Une histoire à préserver & 60 ans à fêter
Enfin, le directeur délégué d’AF&C rappelle que le Off ne peut avancer sans se souvenir de ses racines. Il évoque les trois grandes périodes historiques du festival — de 1966 à 1982, puis jusqu’en 2006, puis de 2006 à 2020, qu’il estime trop peu documentées. Pour lui, valoriser cette mémoire est essentiel : «on sait où l’on va quand on sait d’où l’on vient ». Il évoque, pour l’édition 2026 et la 60e édition du Festival Off une parade à la dimension plus créative, des concerts sortant de l’ordinaire, des événements symboliques autour des lieux patrimoniaux, l’invitation de figures emblématiques du festival qu’elles soient encore vivantes ou honorées par la mémoire, afin d’ancrer une vision à la fois historique et prospective.

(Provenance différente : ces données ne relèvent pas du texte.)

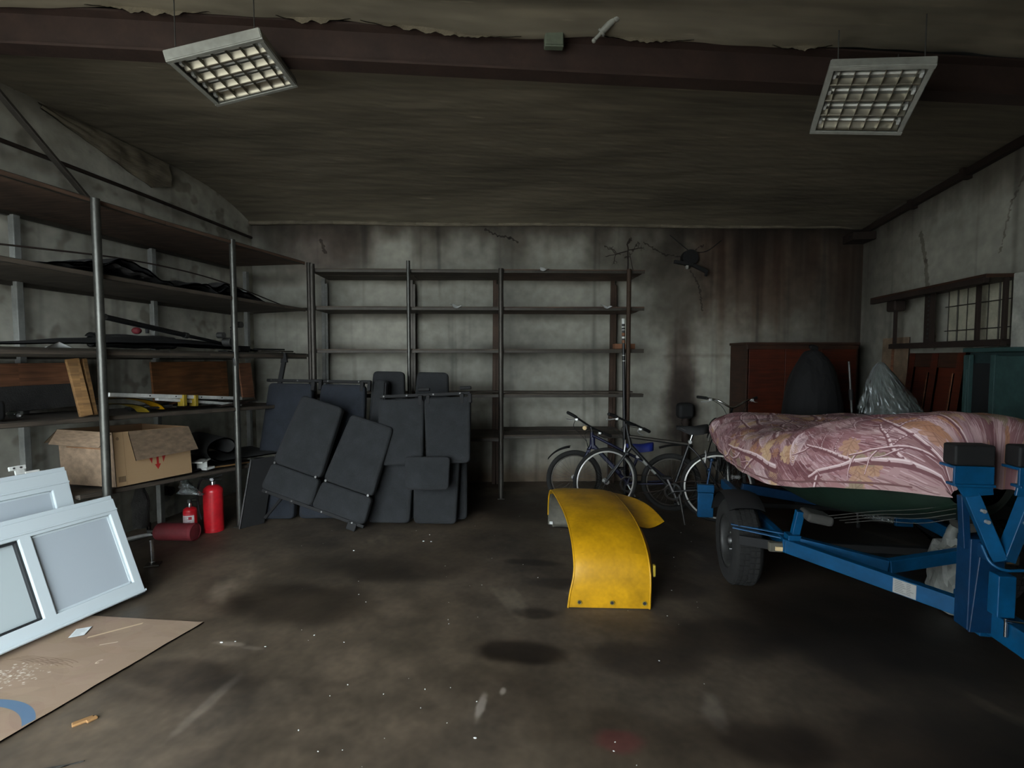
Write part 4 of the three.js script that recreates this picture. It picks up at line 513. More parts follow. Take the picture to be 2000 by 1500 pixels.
  const stem = Z(ht).lerp(Z(hb), -o.stem); part(t, 'stem', [cyl(Z(ht), stem, 0.014), cyl(stem, new V3(o.bar[Math.floor(o.bar.length / 2)][0], o.bar[Math.floor(o.bar.length / 2)][1], o.bar[Math.floor(o.bar.length / 2)][2]), 0.014)], M.bikeBlack);
  const bp = o.bar.map((q) => new V3(...q)), hbm = part(t, 'handlebar', tube(bp, 0.011, 50, 10), o.barM ?? M.bikeBlack), bc = new THREE.CatmullRomCurve3(bp, false, 'centripetal');
  for (const [a, b] of [[0, 0.17], [0.83, 1]]) part(hbm, 'grip', tube([bc.getPointAt(a), bc.getPointAt((a + b) / 2), bc.getPointAt(b)], 0.017, 12, 10), M.black);
  for (const [k, s] of [[0.22, 1], [0.78, -1]]) { const p = bc.getPointAt(k), q = bc.getPointAt(k - 0.16 * s); part(hbm, 'brake_lever', [at(box(0.035, 0.03, 0.035, 0.008), p.x - 0.015, p.y - 0.01, p.z), tube([p.clone().add(new V3(-0.03, -0.012, 0)), p.clone().lerp(q, 0.35).add(new V3(-0.06, -0.03, 0)), q.clone().add(new V3(-0.045, -0.045, 0))], 0.0055, 14, 6)], M.alu); part(hbm, 'brake_cable', tube([p.clone().add(new V3(-0.02, 0, 0)), p.clone().lerp(stem, 0.5).add(new V3(-0.12, -0.02, 0)), Z(hb).add(new V3(-0.05, 0.03, 0)), cr.clone()], 0.0028, 30, 5), M.black); }
  part(t, 'chainring', [lathe([[0.066, -0.002], [0.085, -0.002], [0.085, 0.002], [0.066, 0.002], [0.066, -0.002]], 36).rotateX(Math.PI / 2).translate(bb[0], bb[1], 0.042), ...[0, 1, 2, 3, 4].map((k) => bar(Z(bb, 0.042), new V3(bb[0] + 0.07 * Math.cos(k * 1.2566), bb[1] + 0.07 * Math.sin(k * 1.2566), 0.042), 0.012, 0.005))], M.darkSteel);
  for (const [q, z] of [[1, 0.055], [-1, -0.055]]) part(t, 'crank', bar(Z(bb, z), Z([bb[0] + q * o.crank[0], bb[1] + q * o.crank[1]], z * 1.27), 0.024, 0.014), o.crankM ?? M.alu);
  
  for (const s of [-1, 1]) part(t, 'pedal', at(box(0.09, 0.022, 0.075, 0.006), bb[0] + s * o.crank[0], bb[1] + s * o.crank[1], s * 0.115), M.black);
  part(t, 'chain', tube([Z([bb[0], bb[1] + 0.085], 0.044), Z([rh[0], rh[1] + 0.042], 0.046), Z([rh[0] + 0.042, rh[1]], 0.046), Z([rh[0], rh[1] - 0.042], 0.046), Z([bb[0], bb[1] - 0.085], 0.044), Z([bb[0] - 0.085, bb[1]], 0.044)], 0.0045, 60, 5, true), M.rust);
  const guard = (c, a0, a1, R, w, drop = 0) => sheet((u, v) => { const a = mix(a0, a1, u); return new V3(c[0] + R * Math.cos(a), c[1] + R * Math.sin(a) + drop * u * u, (v - 0.5) * w * (1 - 0.3 * u)).add(new V3(0, -0.012 * Math.abs(v - 0.5) * 4 * Math.abs(v - 0.5), 0)); }, 24, 6, 0.004);
  for (const g of o.guards ?? []) part(t, 'mudguard', guard(...g), M.black);
  for (const k of o.calipers ?? []) part(t, 'brake_caliper', [bar(Z(k, 0.03), Z([k[0] - 0.01, k[1] - 0.08], 0.034), 0.014, 0.02), bar(Z(k, -0.03), Z([k[0] - 0.01, k[1] - 0.08], -0.034), 0.014, 0.02), tube([Z(k, -0.03), Z([k[0], k[1] + 0.035], 0), Z(k, 0.03)], 0.006, 12, 6)], M.alu);
  if (o.stand) part(t, 'kickstand', [cyl(Z([o.stand[0], o.stand[1]], 0.04), new V3(o.stand[2], 0.006, 0.17), 0.008)], M.steel);
  return t;
}
{
  const t = thing('bicycle', 'dark trekking bicycle with pale wheel rims standing before the back shelving', 'bicycle', [0.775, 0.002, 5.17], -0.05);
  bicycle(t, { r: 0.345, tw: 0.018, fh: [-0.65, 0.345], rh: [0.415, 0.345], bb: [0, 0.285], ht: [-0.435, 0.835], hb: [-0.405, 0.70], st: [0.155, 0.775], post: 0.19, stem: 0.75, tubeM: M.bikeBlack, rimM: M.silverRim, topChrome: true, steer: 0.42,
    bar: [[-0.62, 1.045, 0.16], [-0.58, 1.03, 0.12], [-0.45, 0.965, 0.03], [-0.36, 0.92, -0.04], [-0.25, 0.855, -0.16], [-0.22, 0.835, -0.20]], crank: [-0.07, 0.155], calipers: [[-0.46, 0.735], [0.30, 0.66]], stand: [0.06, 0.26, 0.1] });
}
{
  const t = thing('bicycle', 'small dark blue mountain bicycle leaning behind the trekking bicycle', 'bicycle', [0.30, 0.002, 5.47], -0.03);
  bicycle(t, { r: 0.302, tw: 0.026, fh: [-0.50, 0.302], rh: [0.5, 0.302], bb: [0.06, 0.27], ht: [-0.315, 0.80], hb: [-0.32, 0.665], st: [0.16, 0.56], post: 0.24, stem: 0.12, tubeM: M.bikeBlue, rimM: M.postDark, fat: true, forkM: M.bikeBlue, saddleM: M.seatBlue, steer: 0.25,
    bar: [[-0.56, 1.02, 0.14], [-0.5, 0.985, 0.11], [-0.4, 0.91, 0.04], [-0.33, 0.86, 0.0], [-0.2, 0.78, -0.12], [-0.12, 0.74, -0.18]], crank: [0.08, -0.13], guards: [[[-0.5, 0.302], 1.7, 2.5, 0.35, 0.13, 0.0], [[0.5, 0.302], 1.9, 1.0, 0.385, 0.08, 0.07]] });
  part(t, 'down_tube_guard', [bar(new V3(-0.31, 0.76, 0), new V3(-0.30, 0.62, 0), 0.05, 0.05, 0.02), bar(new V3(-0.3, 0.66, 0), new V3(-0.02, 0.37, 0), 0.05, 0.045, 0.015)], M.bikeBlue); part(t, 'reflector', cyl(new V3(-0.385, 0.86, 0.075), new V3(-0.39, 0.855, 0.09), 0.022, 16), M.amber);
}
{
  const t = thing('bicycle', 'city bicycle with a swept chrome handlebar, mostly hidden behind the covered boat', 'bicycle', [1.47, 0.002, 6.22], Math.PI / 2);
  t.rotation.y = -Math.PI / 2; t.rotation.y = Math.PI / 2;   // its front points at the camera
  bicycle(t, { r: 0.345, tw: 0.02, fh: [-0.62, 0.345], rh: [0.45, 0.345], bb: [0, 0.29], ht: [-0.41, 0.86], hb: [-0.43, 0.70], st: [0.15, 0.72], post: 0.14, stem: 0.9, tubeM: M.bikeBlack, rimM: M.silverRim, barM: M.chrome,
    bar: [[-0.2, 1.15, -0.31], [-0.3, 1.15, -0.27], [-0.43, 1.13, -0.14], [-0.45, 1.06, 0], [-0.43, 1.13, 0.14], [-0.3, 1.15, 0.27], [-0.2, 1.15, 0.31]], crank: [0.1, -0.13], guards: [[[0.45, 0.345], 2.2, 0.4, 0.385, 0.06, 0]] });
}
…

Le colosse aux pieds d’argile
Le Festival Off d’Avignon, tel un colosse aux pieds d’argile, déploie aujourd’hui des forces inédites : une fréquentation record, un élan économique, une structuration plus stratégique, mais il reste fragile : dépendant des politiques publiques, exposé à la flambée des loyers et vulnérable aux chocs institutionnels. Harold David, comme le souhaite le Conseil d’administration d’AF&C, tente de transformer cette puissance en levier systémique : soutenir financièrement les compagnies et les structures de production, stabiliser les salles, diversifier l’offre aussi bien géographiquement qu’artistiquement. Le pari est audacieux : faire du Off non seulement un marché, mais aussi et surtout un événement porteur d’une vision politique du théâtre, un projet durable tout autant qu’un espace de transmission. Une chose est sûre, l’avenir du festival Off Avignon reste intimement lié à sa capacité à préserver son âme.